When properly understood, Christianity is a lot more than a collection of beliefs about God and Jesus Christ. Properly understood, Christianity is a way of life. The earliest Christians didn’t call themselves Christians. Rather, they said they were followers of “the Way.” Today’s Conventional Christianity often tells people how to live, but when it does it gets the Way of the Christian faith all wrong. For now I’ll just say about the Christian life that it is not about getting your soul to heaven not hell after you die. The Christian life properly understood is hardly about that at all. We will critique that conception of the Christian life and explain what the Christian life really is about. That’s Part 4 of this book. 

It is I trust clear that the new Christian reformation of which I speak deals with all aspects of the Christian faith. It critiques all (or at least most) of the characteristics of Conventional Christianity in our context today. It does not, however, stop with that critique. It offers a different vision of every aspect of the Christian faith. In each of the major parts of this book I first offer a critique of the aspect of the faith under consideration in Conventional Christianity. Then I will offer the way Transformed Christianity understands that aspect of the faith. 

Throughout this book I will attempt to explain why Transformed Christianity’s understanding of the faith is better than the understanding of Conventional Christianity. I mean a couple of things by “better.” A proper understanding of the faith is better first of all because it functions the way the first Christians, those closest to Jesus, intended the faith to function. Second, and more importantly, Transformed Christianity is better than Conventional Christianity because it responds more meaningfully to Christianity’s current context and to the spiritual needs of real people living today. Transformed Christianity is better than Conventional Christianity in that it is grounded in love not in fear. It also addresses the needs of today not the needs of various ancient communities the way Conventional Christianity does. 

By my phrase “Conventional Christianity” I do not mean the understanding of today’s best theologians nor of the best theologians of previous centuries. The best academic theologians have understood Christianity far better than Conventional Christianity has. They have done so for a very long time. By Conventional Christianity I mean Christianity the way most of the American public both inside the churches and outside them understands it. I mean the understanding of Christianity that people have gotten from televangelists like Jerry Falwell, from other conservative, evangelical preachers online and in person, or from preachers in the denominations we used to call mainline who are afraid to share new (new to them at least) insights into the faith because they think their people can’t handle them.  

Of course there are many different takes on the faith among the Conventional Christians.
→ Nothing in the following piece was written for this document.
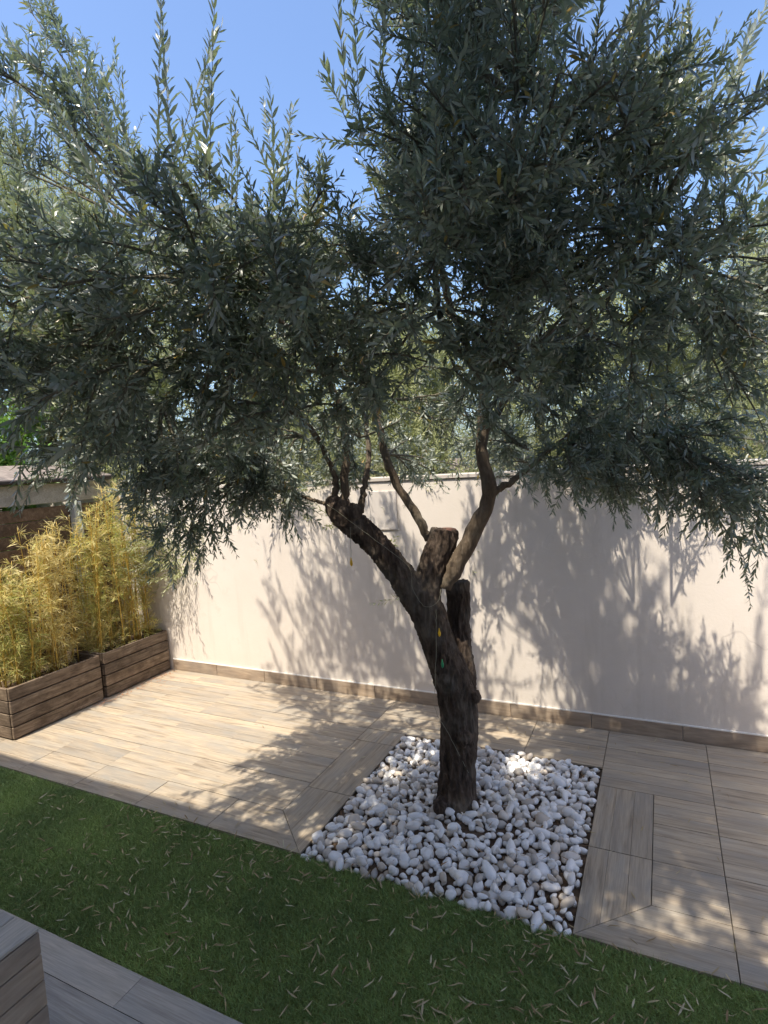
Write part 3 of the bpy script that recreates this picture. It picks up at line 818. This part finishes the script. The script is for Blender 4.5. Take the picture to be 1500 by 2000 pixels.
back_tree('olive_tree', 'sunlit olive tree beyond the wall, seen between the right bough and the crown edge', ground_at(1065, 7.4), 4.3, 1.2, OLIVE_SUN, 37, 18, (.05, .075), OG, 'olive tree')
back_tree('olive_tree', 'sunlit olive tree beyond the wall, seen through the left lobe of the crown', ground_at(300, 7.6), 4.6, 1.3, OLIVE_SUN, 38, 18, (.055, .08), OG, 'olive tree')
back_tree('leafy_shrub', 'bright green leafy shrub behind the shed roof', (-6.7, 3.7, -.09), 3.3, .95, GREEN, 36, 22, (.07, .11), None, 'shrub', .3, .3, (.15, .3), .36, .045)

# ------------------------------------------------------------------ bamboo
def bamboo(label, cx, cy, h, hw, hd, seed, mats, ncul=17, ntw=700):
    r = np.random.default_rng(seed)
    t = empty('bamboo_plant', (cx, cy, .34)); tag(t, label, 'bamboo', 'bamboo in the planters')
    loc = np.array([cx, cy, .34])
    P, D, L = [], [], []
    for i in range(ncul):
        b = np.array([cx + r.uniform(-hw, hw) * .6, cy + r.uniform(-hd, hd) * .8, .34])
        hh = (h - .34) * r.uniform(.72, 1.02)
        tp = b + np.array([r.normal(0, .07), r.normal(0, .08), hh])
        path = spline([b, (b + tp) / 2 + r.normal(0, .02, 3), tp], 12)
        part_tube('culm', path, np.linspace(.0065, .002, 12), CULM, t, 6)
        m = ntw // ncul
        s = r.uniform(.02, 1.0, m) ** .9
        k = np.clip((s * 11).astype(int), 0, 10); fr = (s * 11 - k)[:, None]
        pos = path[k] * (1 - fr) + path[k + 1] * fr
        az = r.uniform(0, 2 * np.pi, m)
        d = nrm(np.stack([np.cos(az), np.sin(az), r.uniform(.1, 1.6, m)], 1))
        P.append(pos); D.append(d); L.append(r.uniform(.05, .16, m) * (1.15 - .4 * s))
    P, D, L = np.vstack(P), np.vstack(D), np.concatenate(L)
    B = np.tile([0, 0, -.35], (len(P), 1)) + r.normal(0, .15, (len(P), 3))
    lv, tw = twig_leaves(P, D, L, B, r, spacing=.020, leaf=(.05, .10), width=.062, ang=(25, 70))
    half = r.random(len(lv[0])) < .5 + .2 * np.sin(lv[0][:, 2] * 5 + seed)
    lv[0] = lv[0]
    for sel, mt in ((half, mats[0]), (~half, mats[1])):
        o = obj('foliage', leaves_mesh('foliage', lv[0][sel] - loc, *[a[sel] for a in lv[1:]]), mt); o.parent = t; o['kind'] = 'stuff'
    o = obj('twigs', twigs_mesh('twigs', tw - loc, .0013, .0006), CULM); o.parent = t; o['kind'] = 'stuff'
bx = PX - .22
bamboo('straw yellow bamboo clump at the near end of the planters', bx, 2.80, 1.48, .22, .2, 1, (BAMBOO, BAMBOO_G))
bamboo('dry yellow bamboo clump in the middle of the near planter', bx - .02, 3.17, 1.62, .22, .2, 2, (BAMBOO, BAMBOO))
bamboo('greener bamboo clump above the gap between the planters', bx, 3.58, 1.74, .2, .16, 3, (BAMBOO_G, BAMBOO))
bamboo('tallest yellow bamboo clump beside the cream wall', bx, 3.90, 1.92, .22, .2, 4, (BAMBOO, BAMBOO_G), 20, 900)

# ------------------------------------------------------------------ pebble bed
bed = slab('pebble_bed', [])if False else None
n = 40
gx, gy = np.meshgrid(np.linspace(BED[0] + .003, BED[1] - .003, n), np.linspace(BED[2] + .003, BED[3] - .003, n), indexing='ij')
TC = np.array([-1.09, 2.95])
def bed_z(x, y):
    r = np.hypot(x - TC[0], y - TC[1])
    e = np.minimum(np.minimum(x - BED[0], BED[1] - x), np.minimum(y - BED[2], BED[3] - y))
    return -.024 + .050 * np.exp(-(r / .38) ** 2) + .012 * np.clip(e / .2, 0, 1)
gz = bed_z(gx, gy) + RNG.normal(0, .004, gx.shape)
i, j = np.meshgrid(np.arange(n - 1), np.arange(n - 1), indexing='ij'); a = (i * n + j).ravel()
bed = obj('pebble_bed', mesh_np('pebble_bed', np.stack([gx, gy, gz], -1).reshape(-1, 3), [np.stack([a, a + n, a + n + 1, a + 1], 1)], True), SOIL)
tag(bed, kind='structure')
import bmesh
def pebble_mesh(seed):
    bm = bmesh.new(); bmesh.ops.create_icosphere(bm, subdivisions=2, radius=1)
    r = random.Random(seed); sx, sy, sz = 1, r.uniform(.68, .95), r.uniform(.5, .72)
    off = Vector((r.uniform(0, 50), r.uniform(0, 50), r.uniform(0, 50)))
    planes = [(Vector((r.gauss(0, 1), r.gauss(0, 1), r.gauss(0, .7))).normalized(), r.uniform(.62, .85)) for _ in range(6)]
    for v in bm.verts:
        k = 1 + .34 * noise.noise(v.co * .9 + off) + .16 * noise.noise(v.co * 2.1 + off)
        # squarer, tumbled outline
        q = v.co * k
        for pn, pd_ in planes:
            ex = q.dot(pn) - pd_
            if ex > 0: q = q - pn * ex * .8
        v.co = Vector((q.x * sx, q.y * sy, q.z * sz))
    me = bpy.data.meshes.new('pebble'); bm.to_mesh(me); bm.free()
    me.polygons.foreach_set('use_smooth', [True] * len(me.polygons)); me.materials.append(PEBBLE)
    return me
PM = [pebble_mesh(s) for s in range(14)]
rp = np.random.default_rng(77)
peb = []
def throw(count, rmin, rmax, tries, zoff, sep):
    got = 0
    new = []
    for _ in range(tries):
        if got >= count: break
        r = rp.uniform(rmin, rmax)
        x, y = rp.uniform(BED[0] + r * .75, BED[1] - r * .75), rp.uniform(BED[2] - .01, BED[3] - r * .75)
        # thinner towards the right back corner and a few bare spots along the front
        if math.hypot(x - TC[0], y - TC[1]) < .10 + r: continue
        bare = noise.noise(Vector((x * 4.5, y * 4.5, 3.1)))
        thin = .35 if (x > -.62 or y > 3.45) else .0
        if bare > .38 - thin * .6 and rp.random() < .6: continue
        if y < 2.42 and -1.45 < x < -1.02 and rp.random() < .55: continue
        if any((x - q[0]) ** 2 + (y - q[1]) ** 2 < (sep * (r + q[2])) ** 2 for q in new): continue
        new.append((x, y, r, zoff)); got += 1
    peb.extend(new)
throw(90, .036, .050, 1200, .0, .84)
base_n = len(peb)
throw(1400, .019, .036, 30000, .002, .70)
# second layer resting on the first, denser near the trunk
throw(230, .020, .037, 3500, .024, 1.0)
inst = []
for (x, y, r, zo) in peb:
    z = float(bed_z(x, y)) + r * .45 + zo
    rot = Matrix.Rotation(rp.uniform(0, 6.28), 4, 'Z') @ Matrix.Rotation(rp.normal(0, .3), 4, 'X') @ Matrix.Rotation(rp.normal(0, .3), 4, 'Y')
    inst.append((Matrix.Translation((x, y, z)) @ rot @ Matrix.Diagonal((r * rp.uniform(.88, 1.3), r * rp.uniform(.72, 1.05), r * rp.uniform(.8, 1.1), 1)), r, x, y, zo))
print('pebbles', len(inst))
sc = [-(r / np.linalg.norm(np.array([x, y, 0]) - EYE)) * (1.25 if zo > .01 else 1) for (m, r, x, y, zo) in inst]
od = np.argsort(sc)
for k in od[:300]:
    o = bpy.data.objects.new('pebble', PM[k % 14]); o.matrix_world = inst[k][0]; COL.objects.link(o); o.parent = bed
Vs, Fs, off = [], [], 0
for k in od[300:]:
    me = PM[k % 14]; v = np.empty(len(me.vertices) * 3); me.vertices.foreach_get('co', v); v = v.reshape(-1, 3)
    m = np.array(inst[k][0]); Vs.append(v @ m[:3, :3].T + m[:3, 3])
    f = np.empty(len(me.polygons) * 3, int); me.polygons.foreach_get('vertices', f); Fs.append(f.reshape(-1, 3) + off); off += len(v)
o = obj('pebbles', mesh_np('pebbles', np.vstack(Vs), [np.vstack(Fs)], True), PEBBLE, bed); o['kind'] = 'stuff'
# flat grey stone leaning at the trunk's foot
st = bpy.data.objects.new('flat_stone', PM[3].copy()); st.data.materials.clear(); st.data.materials.append(simple('grey_stone', (.42, .40, .37), .8, .2, 14, .5))
q = at(848, 1590, 3.16); st.matrix_world = Matrix.Translation((q[0], q[1], .035)) @ Matrix.Rotation(.3, 4, 'Z') @ Matrix.Diagonal((.062, .034, .03, 1))
COL.objects.link(st); tag(st, 'long flat grey stone lying against the foot of the trunk', 'stone')
# black irrigation pipe
pp = spline([at(905, 1598, 3.12), at(928, 1612, 3.1), at(950, 1635, 3.06)], 10); pp[:, 2] = np.maximum(pp[:, 2], .03)
V, Q, caps = tube_np(pp, .009, 8)
tag(obj('irrigation_pipe', mesh_np('irrigation_pipe', V, [Q] + caps, True), BLACKP), 'short black irrigation pipe beside the foot of the trunk', 'pipe')

# ------------------------------------------------------------------ fallen leaves
def fallen(n, x0, x1, y0, y1, z, L, r, flat=.25, clump=0.0):
    pos = np.stack([r.uniform(x0, x1, n), r.uniform(y0, y1, n), np.full(n, z) + r.uniform(0, .006, n)], 1)
    if clump > 0:
        c = np.stack([r.uniform(x0, x1, 26), r.uniform(y0, y1, 26)], 1)
        k = r.random(n) < clump; m = k.sum()
        pos[k, :2] = np.clip(c[r.integers(0, 26, m)] + r.normal(0, .06, (m, 2)), [x0, y0], [x1, y1])
    a = r.uniform(0, 2 * np.pi, n)
    l = nrm(np.stack([np.cos(a), np.sin(a), r.normal(0, flat * .5, n)], 1))
    nn = np.stack([r.normal(0, flat * 1.6, n), r.normal(0, flat * 1.6, n), np.where(r.random(n) < .5, 1, -1)], 1)
    nn = nrm(nn - (nn * l).sum(1, keepdims=True) * l)
    ll = r.uniform(L[0], L[1], n)
    return [pos, l, nn, ll, ll * r.uniform(.08, .15, n)]
rf = np.random.default_rng(8)
f1 = fallen(1000, -3.6, .9, TURF_Y0 + .02, TURF_Y1 - .01, .015, (.03, .066), rf, clump=.28)
f2 = fallen(90, -3.0, -.3, TURF_Y1 - .10, TURF_Y1 - .005, .012, (.035, .06), rf)
FL = [np.concatenate([a, b]) for a, b in zip(f1, f2)]
keep = (FL[0][:, 0] > -2.9) | (rf.random(len(FL[0])) < .45)
FL = [a[keep] for a in FL]
dist = np.linalg.norm(FL[0] - EYE, axis=1); px, py, _ = project(FL[0])
s = np.where((px > 0) & (px < 1500) & (py < 2000), FL[3] / dist, 0); od = np.argsort(-s)
lo = obj('fallen_leaves', leaves_mesh('fallen_leaves', *[a[od[300:]] for a in FL]), DRY)
tag(lo, 'dry fallen olive leaves scattered over the green turf', 'leaves', kind='stuff')
DL = [unit_leaf('leaf', w, b) for w, b in ((.11, .14), (.135, .05), (.08, .22), (.12, -.12))]
for u in DL: u.materials.append(DRY)
for i in od[:300]:
    p, l, nn, L = FL[0][i], FL[1][i], FL[2][i], FL[3][i]; b = np.cross(nn, l)
    o = bpy.data.objects.new('leaf', DL[i % 4])
    o.matrix_world = Matrix(((l[0] * L, b[0] * L, nn[0] * L, p[0]), (l[1] * L, b[1] * L, nn[1] * L, p[1]), (l[2] * L, b[2] * L, nn[2] * L, p[2]), (0, 0, 0, 1)))
    COL.objects.link(o); o.parent = lo
# litter between the pebbles, along the planter foot and a few leaves on the planks
l1 = fallen(700, BED[0] + .02, BED[1] - .02, BED[2] + .01, BED[3] - .02, 0, (.03, .055), rf, .3)
l1[0][:, 2] = bed_z(l1[0][:, 0], l1[0][:, 1]) + rf.choice([.008, .012, .045], len(l1[0]), p=[.5, .35, .15])
tag(obj('pebble_litter', leaves_mesh('pebble_litter', *l1), LITTER), 'brown leaf litter lying between the white pebbles', 'leaf litter', kind='stuff')
l2 = fallen(150, PX + .01, PX + .12, 3.2, WALL_Y - .03, .004, (.02, .045), rf, .2)
l3 = fallen(40, PX + .1, PX + .4, 3.5, 4.0, .004, (.02, .045), rf, .2)
tag(obj('planter_litter', leaves_mesh('planter_litter', *[np.concatenate([a, b]) for a, b in zip(l2, l3)]), simple('rusty_leaf', (.42, .17, .08), .8, .4, 3)), 'rust coloured dry leaves at the foot of the planters', 'leaf litter', kind='stuff')
l4 = [np.concatenate([a, b]) for a, b in zip(fallen(90, -2.9, 1.0, 2.35, 4.1, .005, (.035, .065), rf, .15), fallen(45, -3.6, 1.0, TURF_Y1 + .005, TURF_Y1 + .1, .005, (.03, .06), rf, .15))]
inb = (l4[0][:, 0] > BED[0]) & (l4[0][:, 0] < BED[1]) & (l4[0][:, 1] < BED[3])
l4 = [a[~inb] for a in l4]
tl_ = empty('stray_leaves', (0, 3, 0)); tag(tl_, 'single dry leaves dropped on the wood look planks', 'leaves', kind='stuff')
for i in range(len(l4[0])):
    p, l, nn, L = l4[0][i], l4[1][i], l4[2][i], l4[3][i]; b = np.cross(nn, l)
    o = bpy.data.objects.new('leaf', DL[i % 4])
    o.matrix_world = Matrix(((l[0] * L, b[0] * L, nn[0] * L, p[0]), (l[1] * L, b[1] * L, nn[1] * L, p[1] - 3), (l[2] * L, b[2] * L, nn[2] * L, p[2] + .004), (0, 0, 0, 1)))
    COL.objects.link(o); o.parent = tl_

# ------------------------------------------------------------------ string of little bulbs on the trunk
ls = empty('light_string', tuple(at(850, 1200, 3.096))); tag(ls, 'thin wire with yellow and green bulbs wound on the olive trunk', 'light string')
w1 = spline([at(640, 985, 3.074), at(700, 1030, 3.064), at(760, 1075, 3.085), at(800, 1110, 3.096), at(806, 1150, 3.096), at(830, 1185, 3.096), at(855, 1175, 3.107), at(862, 1150, 3.117)], 50)
w2 = spline([at(852, 1190, 3.117), at(852, 1260, 3.117), at(850, 1330, 3.128), at(852, 1390, 3.150), at(880, 1440, 3.150), at(915, 1510, 3.171)], 50)
w3 = spline([at(684, 1030, 3.064), at(685, 1060, 3.064), at(686, 1090, 3.064)], 12)
for w in (w1, w2, w3): part_tube('wire', w + rt.normal(0, .0012, w.shape), .0013, WIRE, ls, 5)
for (px_, py_, d_, mt) in ((686, 1098, 3.064, YEL), (858, 1236, 3.12, YEL), (864, 1297, 3.12, GRN)):
    c = at(px_, py_, d_); p = np.stack([c + np.array([0, 0, z]) for z in (.026, .014, .0, -.014, -.022)])
    part_tube('bulb', p, [.002, .004, .008, .007, .002], mt, ls, 10)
Southern Baptists disagree with Jehovah’s Witnesses in many ways, to cite just one example. I intend to identify positions and beliefs that I believe at least most of the conventional expressions of the faith share. I will no doubt say some things to which people on that side of the faith will object. I believe, however, that here I express some of the basic characteristics of Conventional Christianity. How well I have succeeded in that effort is not for me to judge. 

There is another legitimate question I wish to address here. I have already written and self-published an original and a revised version of the book Liberating Christianity, Overcoming Obstacles to Faith in the New Millennium. I cover some of the same ground in this book as I did in that one. So why am I writing this book? There are, I think, three answers to that question. The first reason is that many lay church people have told me that they find Liberating Christianity hard to follow. They tell me that they would read many paragraphs of that book over and over again in an effort to understand what I’m trying to say. Emmanuel Kant and Søren Kierkegaard may have thought there was some virtue in being obscure. I don’t. I am not an academic theologian. I am a pastor with an MDiv degree not a PhD in systematic theology.iv I aim always to write so that reasonably intelligent and well-educated people in the pews—and people outside the churches altogether—can follow my language and the way I develop my ideas. It seems that in Liberating Christianity I did not succeed in that effort as well as I would have liked. I write this book in part as an attempt to remedy that error. 

The second reason why I write this book is, if anything, more important. I first drafted Liberating Christianity in the fall of 2006. I stand by everything I said there. Yet my theological thinking has changed some in the sixteen years between when I wrote that book and when I’m writing this one. My theology has progressed. Today I find that in some ways Liberating Christianity doesn’t go far enough in re-contemplating the Christian faith. In some ways it find it insufficiently radical for today’s context. In that earlier book I didn’t always develop what I now believe to be the foundational rationale for the contentions I make there. In this book I intend to do a better job of developing foundational rationales for the points I make. I intend not to pull any punches in this book that I may have pulled in that one. 

Finally, I write this book at least in part for a different purpose than the purpose for which I wrote Liberating Christianity. The subtitle of that book states its purpose reasonably well, “Overcoming Obstacles to Faith in the New Millennium.” It is organized around what I believe to be just that, obstacles to faith in today’s world. I write this book more with a view to addressing and overcoming what I consider to be an existential crisis in Christianity today. This book, as I’ve already said, is organized around major areas of Christian theology rather than around things that keep people away from that theology. Whether this book is better organized than that one is not for me to say. All I can say is that it is organized differently. 

If you have read Liberating Christianity you may notice these and perhaps some other differences between that book and this one. If you haven’t read Liberating Christianity, don’t worry about it. You don’t have to have read that book to understand this one. This book will stand or fall on its own merits or shortcomings, not on how it compares with my earlier book. 

Finally, I will say again here what I have said many times before both in writing and when talking to church people. I know that what I say here may offend some (or more likely many) people. I mean no harm to those people. I do not mean to deprive anyone of a faith that gets them through the night no matter how much I may disagree with the tenets of that faithI write here as a theologian, but I am also a pastor. If you find what I say here too offensive for you to deal with, please just stop reading and know that I mean you no harm.